Regels
Het typisch Nederlands cultuurverschijnsel "gedogen" staat onder grote druk. Gedogen, dat doen we al jaren graag en veel. Het principe is simpel: we spreken met zijn allen af dat iets niet mag, we leggen dat in een wet vast, en vervolgens spreken we ook af dat we het niet erg vinden als iemand zich niet aan die regels houdt. "Moet kunnen", lijkt de heersende moraal.
Het gedoogbeleid ten aanzien van softdrugs lijkt zijn langste tijd gehad te hebben.

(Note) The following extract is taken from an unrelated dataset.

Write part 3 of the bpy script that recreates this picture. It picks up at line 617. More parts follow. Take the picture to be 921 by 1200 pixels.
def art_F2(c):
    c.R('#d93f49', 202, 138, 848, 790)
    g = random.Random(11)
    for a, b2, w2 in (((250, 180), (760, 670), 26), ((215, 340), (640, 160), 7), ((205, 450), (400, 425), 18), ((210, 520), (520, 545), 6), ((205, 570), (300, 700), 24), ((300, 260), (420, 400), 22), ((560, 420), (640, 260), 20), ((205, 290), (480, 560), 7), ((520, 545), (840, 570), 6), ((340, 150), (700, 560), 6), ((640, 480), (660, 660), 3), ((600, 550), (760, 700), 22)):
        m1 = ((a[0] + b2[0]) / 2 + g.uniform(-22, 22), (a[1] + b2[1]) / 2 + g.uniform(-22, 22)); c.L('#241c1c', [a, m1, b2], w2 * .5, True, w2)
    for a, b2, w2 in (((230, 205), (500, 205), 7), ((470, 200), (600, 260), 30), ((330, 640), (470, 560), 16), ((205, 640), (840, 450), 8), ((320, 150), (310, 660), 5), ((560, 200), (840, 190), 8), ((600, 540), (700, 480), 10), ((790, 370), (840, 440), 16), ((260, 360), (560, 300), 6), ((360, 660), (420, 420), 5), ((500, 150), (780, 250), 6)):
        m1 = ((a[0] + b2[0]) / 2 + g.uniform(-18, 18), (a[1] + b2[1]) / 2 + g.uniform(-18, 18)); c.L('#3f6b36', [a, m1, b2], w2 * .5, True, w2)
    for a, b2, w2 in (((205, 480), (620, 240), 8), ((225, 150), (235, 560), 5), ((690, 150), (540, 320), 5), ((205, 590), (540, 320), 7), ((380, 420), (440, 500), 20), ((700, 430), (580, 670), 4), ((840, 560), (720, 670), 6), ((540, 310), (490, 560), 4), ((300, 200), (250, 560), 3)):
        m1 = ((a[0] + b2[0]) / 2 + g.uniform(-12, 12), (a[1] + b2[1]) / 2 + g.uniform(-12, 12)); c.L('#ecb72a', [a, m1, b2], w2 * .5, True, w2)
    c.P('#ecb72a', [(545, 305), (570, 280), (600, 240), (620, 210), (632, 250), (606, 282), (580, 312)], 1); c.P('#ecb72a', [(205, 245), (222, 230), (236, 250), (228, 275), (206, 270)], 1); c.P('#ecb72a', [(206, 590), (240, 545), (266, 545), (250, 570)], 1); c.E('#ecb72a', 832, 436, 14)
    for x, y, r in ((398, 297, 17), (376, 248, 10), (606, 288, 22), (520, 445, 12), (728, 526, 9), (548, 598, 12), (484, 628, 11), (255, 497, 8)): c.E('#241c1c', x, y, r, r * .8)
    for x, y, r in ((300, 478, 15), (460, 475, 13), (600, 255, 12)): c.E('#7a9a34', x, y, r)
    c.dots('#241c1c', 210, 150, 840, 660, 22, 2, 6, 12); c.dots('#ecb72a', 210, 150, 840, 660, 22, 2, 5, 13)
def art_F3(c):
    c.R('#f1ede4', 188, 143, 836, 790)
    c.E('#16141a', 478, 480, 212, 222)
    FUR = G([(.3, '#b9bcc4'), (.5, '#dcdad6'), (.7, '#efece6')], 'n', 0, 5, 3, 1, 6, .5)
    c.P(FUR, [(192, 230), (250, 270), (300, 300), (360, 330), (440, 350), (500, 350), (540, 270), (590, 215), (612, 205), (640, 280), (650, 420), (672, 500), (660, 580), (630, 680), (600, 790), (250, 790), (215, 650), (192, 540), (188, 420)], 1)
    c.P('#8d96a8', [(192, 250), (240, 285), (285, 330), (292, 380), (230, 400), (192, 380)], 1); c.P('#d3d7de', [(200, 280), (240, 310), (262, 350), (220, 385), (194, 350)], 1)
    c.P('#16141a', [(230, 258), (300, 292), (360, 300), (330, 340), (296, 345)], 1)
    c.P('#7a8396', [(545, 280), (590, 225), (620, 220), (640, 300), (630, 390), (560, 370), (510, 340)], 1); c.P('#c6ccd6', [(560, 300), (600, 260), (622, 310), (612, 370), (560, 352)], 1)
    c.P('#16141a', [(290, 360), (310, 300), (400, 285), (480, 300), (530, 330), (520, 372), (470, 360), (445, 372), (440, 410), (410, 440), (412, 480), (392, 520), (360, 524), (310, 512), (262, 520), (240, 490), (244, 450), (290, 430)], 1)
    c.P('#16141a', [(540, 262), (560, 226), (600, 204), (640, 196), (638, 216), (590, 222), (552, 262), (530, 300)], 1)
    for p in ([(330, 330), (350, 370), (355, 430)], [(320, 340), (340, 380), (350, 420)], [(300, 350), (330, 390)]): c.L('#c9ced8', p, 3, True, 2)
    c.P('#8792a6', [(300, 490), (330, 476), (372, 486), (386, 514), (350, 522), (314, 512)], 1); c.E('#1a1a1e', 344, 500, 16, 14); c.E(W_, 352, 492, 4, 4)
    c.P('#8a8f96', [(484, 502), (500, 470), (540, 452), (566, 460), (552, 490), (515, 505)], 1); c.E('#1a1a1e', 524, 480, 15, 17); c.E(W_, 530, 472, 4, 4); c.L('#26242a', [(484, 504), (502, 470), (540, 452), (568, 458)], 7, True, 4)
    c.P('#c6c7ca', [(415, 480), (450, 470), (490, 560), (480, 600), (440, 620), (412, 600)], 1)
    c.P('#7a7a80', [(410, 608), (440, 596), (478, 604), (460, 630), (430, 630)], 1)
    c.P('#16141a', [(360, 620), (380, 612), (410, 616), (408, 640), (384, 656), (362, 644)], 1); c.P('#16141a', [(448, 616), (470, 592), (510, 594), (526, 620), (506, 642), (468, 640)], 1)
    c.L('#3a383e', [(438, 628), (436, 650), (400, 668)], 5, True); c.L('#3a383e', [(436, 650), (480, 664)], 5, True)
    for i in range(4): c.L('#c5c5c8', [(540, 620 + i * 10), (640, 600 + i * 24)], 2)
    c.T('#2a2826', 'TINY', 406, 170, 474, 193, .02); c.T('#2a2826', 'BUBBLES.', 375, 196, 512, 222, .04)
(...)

De vele maatschappelijk ongewenste effecten van coffeeshops wegen inmiddels zo zwaar, dat de roep om stringente handhaving al maar toeneemt. Logisch. Je zal maar een buurman hebben met een wietkwekerij aan huis. Of je kinderen zullen maar op een school gaan naast een coffeeshop. Dat wil je niet.
Maar veel van de roependen om een einde te maken aan dat drugsgedoogbeleid roepen ook dat er een uitzondering moet worden gemaakt voor het rookverbod in de kleine cafés. Want zelf willen ze hun sigaretje niet missen. Het CDA-congres van afgelopen zaterdag werd voor dit dilemma geplaatst. En maakte er korte metten mee: er dient een einde te komen aan de gedoogcultuur in Nederland. Op naar nul coffeeshops. En geen uitzonderingen op het rookverbod in de horeca. Stoere taal.
Alsof het zo eenvoudig is om cultuur te veranderen. Het gedogen zit ons in het Nederlandse bloed. De coffeeshops zullen niet allemaal verdwijnen (dat vind ik jammer), en de rokers in de cafés zullen steeds ongehoorzamer worden. We laten ons in Nederland de wet niet voorschrijven, we doen gewoon met z'n allen waar we zelf zin in hebben: "Regels zijn prima, maar ze gelden niet voor mij", dat is onze moraal.